Date of Award

Spring 2021

Document Type

Honors Thesis



First Advisor

Melissa Berninger

Second Advisor

Kelly Collinsworth

Third Advisor

Meghann Jarchow


Standardized Tests, Education, Diversity, STEM

Subject Categories

Curriculum and Instruction | Educational Methods | Science and Mathematics Education | Secondary Education


Standardized tests are ubiquitous in the American educational system. The excessive use of standardized tests has led to a decrease in taught content and has pushed teachers at the high school level to adopt less effective teaching styles that are also extremely common for introductory STEM courses at the undergraduate level. The heavy reliance on ACT and SAT scores for acceptance into college is misplaced, as the ACT/SAT are poor predictors of STEM college graduation. Also, underrepresented students (women, racial minorities, and lower socioeconomic groups) are disproportionately impacted by the heavy use of standardized tests. These students tend to score lower on the ACT/SAT, which makes it more difficult for them to get into higher education and may also make them feel unqualified to obtain a STEM degree.

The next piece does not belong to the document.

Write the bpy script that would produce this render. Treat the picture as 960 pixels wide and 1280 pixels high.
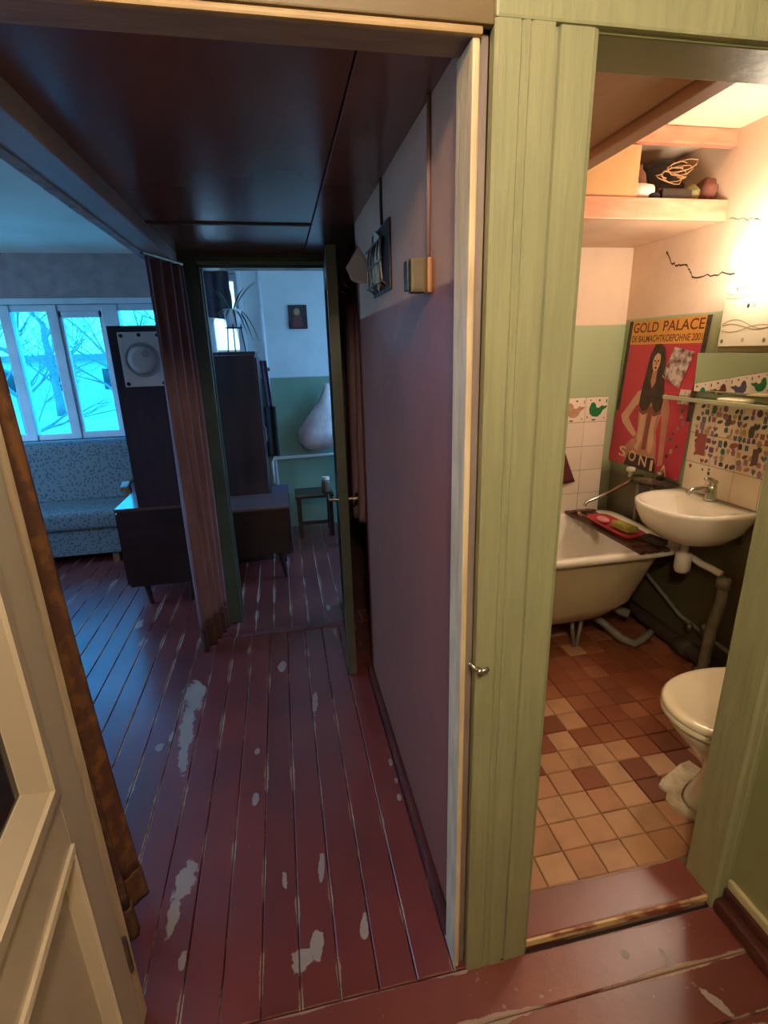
import bpy, bmesh, math, random
from mathutils import Vector, Matrix, Euler, noise as mnoise
random.seed(7)
S = bpy.context.scene
for o in list(bpy.data.objects): bpy.data.objects.remove(o, do_unlink=True)
COL = S.collection
PI = math.pi

# ------------------------------------------------------------ camera
H = 1.6
cam_d = bpy.data.cameras.new('camera'); cam = bpy.data.objects.new('camera', cam_d); COL.objects.link(cam)
pitch, yaw, roll = math.radians(17.44), math.radians(10.78), math.radians(-1.65)
fw = Vector((math.sin(yaw)*math.cos(pitch), math.cos(yaw)*math.cos(pitch), -math.sin(pitch)))
rt = Vector((math.cos(yaw), -math.sin(yaw), 0)); up = rt.cross(fw)
r2 = math.cos(roll)*rt + math.sin(roll)*up; u2 = -math.sin(roll)*rt + math.cos(roll)*up
M = Matrix.Identity(4)
for i in range(3):
    M[i][0] = r2[i]; M[i][1] = u2[i]; M[i][2] = -fw[i]
M.translation = Vector((0, 0, H))
cam.matrix_world = M
cam_d.sensor_fit = 'VERTICAL'; cam_d.sensor_height = 36.0; cam_d.lens = 36.0*640/1280
cam_d.clip_start = 0.02
S.camera = cam
# ------------------------------------------------------------ world, lights, exposure
S.view_settings.view_transform = 'Standard'; S.view_settings.look = 'None'
S.view_settings.gamma = 1.0; S.view_settings.use_curve_mapping = False
S.view_settings.exposure = 0.0
W = bpy.data.worlds.new('world'); S.world = W; W.use_nodes = True
bg = W.node_tree.nodes['Background']
SKY_COL = (0.26, 0.55, 1.0); SKY_STR = 18.0
bg.inputs[0].default_value = (*SKY_COL, 1); bg.inputs[1].default_value = SKY_STR

def portal(x0, x1, z0, z1, y):
    d = bpy.data.lights.new('window_portal', 'AREA'); d.shape = 'RECTANGLE'; d.size = x1-x0; d.size_y = z1-z0
    d.cycles.is_portal = True
    o = bpy.data.objects.new('window_portal', d); COL.objects.link(o)
    if y is None: o.location = (-3.73, (x0+x1)/2, (z0+z1)/2); o.rotation_euler = (-PI/2, 0, -PI/2+PI)
    elif y == 'R': o.location = (2.13, (x0+x1)/2, (z0+z1)/2); o.rotation_euler = (-PI/2, 0, -PI/2)
    else: o.location = ((x0+x1)/2, y, (z0+z1)/2); o.rotation_euler = (-PI/2, 0, 0)
portal(-2.95, -0.90, 0.93, 2.04, 5.24)
portal(2.5, 4.3, .85, 2.15, None)
portal(-0.56, -0.27, 0.95, 2.25, 5.12)
portal(3.3, 4.6, .85, 2.2, 'R')
GLOBE = 82.0        # bathroom globe lamp emission
ENTRY = 195.0        # entry ceiling lamp emission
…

Therefore, adopting a more engaging style of teaching and dropping test requirements, both of which can increase diversity in STEM, could ameliorate the issues that arise from standardized tests and better prepare students for their next steps in STEM. An effective science education, one that focuses on student engagement, is more important than standardized test scores in providing all students with an equal opportunity to succeed.